*PROVIDED DATA*
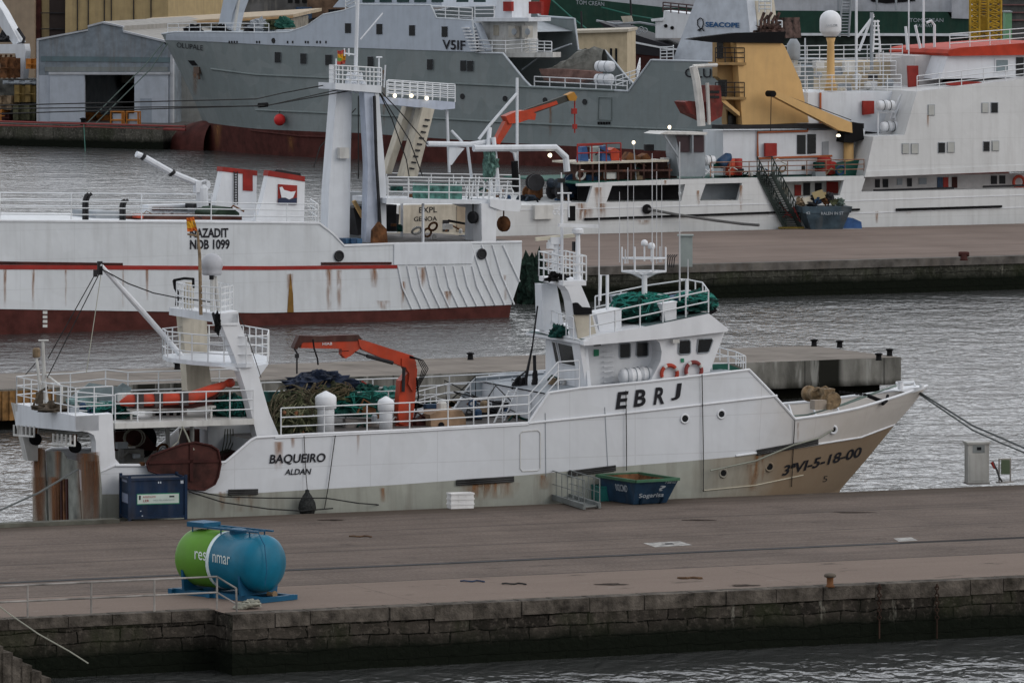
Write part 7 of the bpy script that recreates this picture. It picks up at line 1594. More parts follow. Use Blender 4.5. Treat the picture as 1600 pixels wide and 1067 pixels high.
# ================================================================== grey ship at the far side
o3 = onz(800, 258, 0); F3 = Fr((o3.x, o3.y), -42, flip=True); B3 = 13.0; C3 = B3 / 2
st3 = sorted([(F3.loc(F3.P(x, y, C3))[2], F3.loc(F3.P(x, y, C3))[0]) for x, y in ((253, 54), (270, 90), (300, 150), (317, 188), (318, 215), (318, 240))])
st3[0] = (st3[0][0] - 1, st3[0][1])
TOP3 = [(1420, 112), (1118, 97), (1017.5, 94.5), (982, 143), (830, 136), (820, 126), (786, 84), (744, 83), (738, 33), (682, 29), (673, 9), (563, 8), (536, 18), (505, 24), (479, 42), (452, 51), (420, 52), (340, 51), (273, 51), (253, 54)]
H3 = Hull(F3, B3, F3.S(520, 0), st3, TOP3, kt=3.0, kw=1.5, t_top=11.5, saft=F3.S(1420))
S3 = H3.surf
plating(GREY3, F3, 4, 1.8, .12)
s3 = thing('freezer_trawler', 'large grey hulled trawler with pale blue forecastle and red bottom behind the other ships', 'ship', F3.L(20, C3, 0))
BT3 = sorted([F3.loc(S3(x, y, 0))[::2] for x, y in ((318, 191), (400, 201.5), (560, 208), (780, 223), (1042, 236), (1400, 255))])
H3.build(s3, [GREY3, REDOX], lambda S: interp(BT3, S), nq=30)
PB = mat('pale blue white paint', (.46, .51, .58), .5, streak=.12, var=.05)
bnd = [(253, 63), (330, 65.5), (420, 70.5), (740, 81.5), (790, 86)]
topn = sorted((x, y) for x, y in TOP3 if x <= 790)
xs = sorted(set([253 + 6 * k for k in range(88)] + [x for x, y in topn if x < 786] + [774]))
xs = [x for x in xs if 256 <= x <= 774]
rows = []
for x in xs:
    y1 = interp(bnd, x); y0 = interp(topn, x) + .3; rows.append([S3(x, y0 + (y1 - y0) * k / 4, -.06) for k in range(5)])
mb = MB(); mb.loft(rows, flip=True); mb.build('forecastle_plating', PB, s3)
mb = MB(); mb.tube([p + Z * .02 for p in H3.near], .09, 6); mb.build('cap_rail', mat('pale cap rail', (.5, .54, .58)), s3)
mb = MB(); mb.tube([p + Z * .02 for p in H3.far], .09, 6); mb.build('cap_rail', MATS['pale cap rail'], s3)
for a, b in ((-60, 40),):
    H3.deck(lambda S: interp(H3.topz, S) - .6, F3.S(980), F3.S(830), s3, SHADEG, 'well_deck')
H3.deck(lambda S: interp([(F3.S(820), 9.5), (F3.S(673), 12.0), (F3.S(560), 12.0), (F3.S(470), 10.2)], S) - 0.0, F3.S(735), F3.S(565), s3, SHADEG, 'upper_deck')
H3.deck(lambda S: interp(H3.topz, S) - .9, F3.S(520), H3.topz[-1][0] - 3, s3, SHADEG, 'fore_deck')
for pts in ([(330, 108), (400, 117), (600, 126), (820, 136), (980, 143)], [(400, 172), (620, 182), (820, 193), (1042, 202), (1150, 207)], [(392, 204), (470, 213), (560, 216)]):
    strake(pts, .09, 'hull_strake', GREY3 if pts[0][0] != 392 else REDOX, s3, fr=F3, surf=lambda x, y, o=-.05: S3(x, y, o)) if False else None
    tot = []
    for (a, b), (c, d) in zip(pts, pts[1:]):
        for i in range(8): tot.append(S3(a + (c - a) * i / 8, b + (d - b) * i / 8, -.04))
    mb = MB(); mb.tube(tot, .10, 6); mb.build('hull_strake', mat('strake grey', (.19, .225, .225)) if pts[0][0] != 392 else REDOX, s3)
W3 = [(539, 548, 37, 52), (588, 597, 38, 54), (639, 648, 40, 56), (690, 699, 42, 58), (429, 438, 82, 98), (469, 478, 84, 100), (508, 518, 86, 102), (574, 583, 89, 104.5), (667, 676, 93, 109), (719, 728, 95, 111), (729.5, 739, 95.5, 111.5)]
for x0, x1, y0, y1 in W3:
    mb = MB(); mb.prism([S3(x, y, -.10) for x, y in ((x0 - .3, y0 - .3), (x1 + .3, y0 - .3), (x1 + .3, y1 + .3), (x0 - .3, y1 + .3))], F3.n * .03); wf = mb.build('window_frame', SHADEG, s3)
    mb = MB(); mb.prism([S3(x, y, -.12) for x, y in ((x0, y0), (x1, y0), (x1, y1), (x0, y1))], F3.n * .02); mb.build('window', GLASS, s3).parent = wf
for x, y in ((722, 151), (788.5, 154.5), (851, 157), (913, 159.5), (427, 64)):
    MB().lathe(S3(x, y, -.09), F3.n, [(.24, 0), (.24, .06)], 16).build('porthole', GLASS, s3)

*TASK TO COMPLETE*
Without the pictures, write out all of the material exactly.

*CORRECT ANSWER*
Write part 7 of the bpy script that recreates this picture. It picks up at line 1594. More parts follow. Use Blender 4.5. Treat the picture as 1600 pixels wide and 1067 pixels high.
# ================================================================== grey ship at the far side
o3 = onz(800, 258, 0); F3 = Fr((o3.x, o3.y), -42, flip=True); B3 = 13.0; C3 = B3 / 2
st3 = sorted([(F3.loc(F3.P(x, y, C3))[2], F3.loc(F3.P(x, y, C3))[0]) for x, y in ((253, 54), (270, 90), (300, 150), (317, 188), (318, 215), (318, 240))])
st3[0] = (st3[0][0] - 1, st3[0][1])
TOP3 = [(1420, 112), (1118, 97), (1017.5, 94.5), (982, 143), (830, 136), (820, 126), (786, 84), (744, 83), (738, 33), (682, 29), (673, 9), (563, 8), (536, 18), (505, 24), (479, 42), (452, 51), (420, 52), (340, 51), (273, 51), (253, 54)]
H3 = Hull(F3, B3, F3.S(520, 0), st3, TOP3, kt=3.0, kw=1.5, t_top=11.5, saft=F3.S(1420))
S3 = H3.surf
plating(GREY3, F3, 4, 1.8, .12)
s3 = thing('freezer_trawler', 'large grey hulled trawler with pale blue forecastle and red bottom behind the other ships', 'ship', F3.L(20, C3, 0))
BT3 = sorted([F3.loc(S3(x, y, 0))[::2] for x, y in ((318, 191), (400, 201.5), (560, 208), (780, 223), (1042, 236), (1400, 255))])
H3.build(s3, [GREY3, REDOX], lambda S: interp(BT3, S), nq=30)
PB = mat('pale blue white paint', (.46, .51, .58), .5, streak=.12, var=.05)
bnd = [(253, 63), (330, 65.5), (420, 70.5), (740, 81.5), (790, 86)]
topn = sorted((x, y) for x, y in TOP3 if x <= 790)
xs = sorted(set([253 + 6 * k for k in range(88)] + [x for x, y in topn if x < 786] + [774]))
xs = [x for x in xs if 256 <= x <= 774]
rows = []
for x in xs:
    y1 = interp(bnd, x); y0 = interp(topn, x) + .3; rows.append([S3(x, y0 + (y1 - y0) * k / 4, -.06) for k in range(5)])
mb = MB(); mb.loft(rows, flip=True); mb.build('forecastle_plating', PB, s3)
mb = MB(); mb.tube([p + Z * .02 for p in H3.near], .09, 6); mb.build('cap_rail', mat('pale cap rail', (.5, .54, .58)), s3)
mb = MB(); mb.tube([p + Z * .02 for p in H3.far], .09, 6); mb.build('cap_rail', MATS['pale cap rail'], s3)
for a, b in ((-60, 40),):
    H3.deck(lambda S: interp(H3.topz, S) - .6, F3.S(980), F3.S(830), s3, SHADEG, 'well_deck')
H3.deck(lambda S: interp([(F3.S(820), 9.5), (F3.S(673), 12.0), (F3.S(560), 12.0), (F3.S(470), 10.2)], S) - 0.0, F3.S(735), F3.S(565), s3, SHADEG, 'upper_deck')
H3.deck(lambda S: interp(H3.topz, S) - .9, F3.S(520), H3.topz[-1][0] - 3, s3, SHADEG, 'fore_deck')
for pts in ([(330, 108), (400, 117), (600, 126), (820, 136), (980, 143)], [(400, 172), (620, 182), (820, 193), (1042, 202), (1150, 207)], [(392, 204), (470, 213), (560, 216)]):
    strake(pts, .09, 'hull_strake', GREY3 if pts[0][0] != 392 else REDOX, s3, fr=F3, surf=lambda x, y, o=-.05: S3(x, y, o)) if False else None
    tot = []
    for (a, b), (c, d) in zip(pts, pts[1:]):
        for i in range(8): tot.append(S3(a + (c - a) * i / 8, b + (d - b) * i / 8, -.04))
    mb = MB(); mb.tube(tot, .10, 6); mb.build('hull_strake', mat('strake grey', (.19, .225, .225)) if pts[0][0] != 392 else REDOX, s3)
W3 = [(539, 548, 37, 52), (588, 597, 38, 54), (639, 648, 40, 56), (690, 699, 42, 58), (429, 438, 82, 98), (469, 478, 84, 100), (508, 518, 86, 102), (574, 583, 89, 104.5), (667, 676, 93, 109), (719, 728, 95, 111), (729.5, 739, 95.5, 111.5)]
for x0, x1, y0, y1 in W3:
    mb = MB(); mb.prism([S3(x, y, -.10) for x, y in ((x0 - .3, y0 - .3), (x1 + .3, y0 - .3), (x1 + .3, y1 + .3), (x0 - .3, y1 + .3))], F3.n * .03); wf = mb.build('window_frame', SHADEG, s3)
    mb = MB(); mb.prism([S3(x, y, -.12) for x, y in ((x0, y0), (x1, y0), (x1, y1), (x0, y1))], F3.n * .02); mb.build('window', GLASS, s3).parent = wf
for x, y in ((722, 151), (788.5, 154.5), (851, 157), (913, 159.5), (427, 64)):
    MB().lathe(S3(x, y, -.09), F3.n, [(.24, 0), (.24, .06)], 16).build('porthole', GLASS, s3)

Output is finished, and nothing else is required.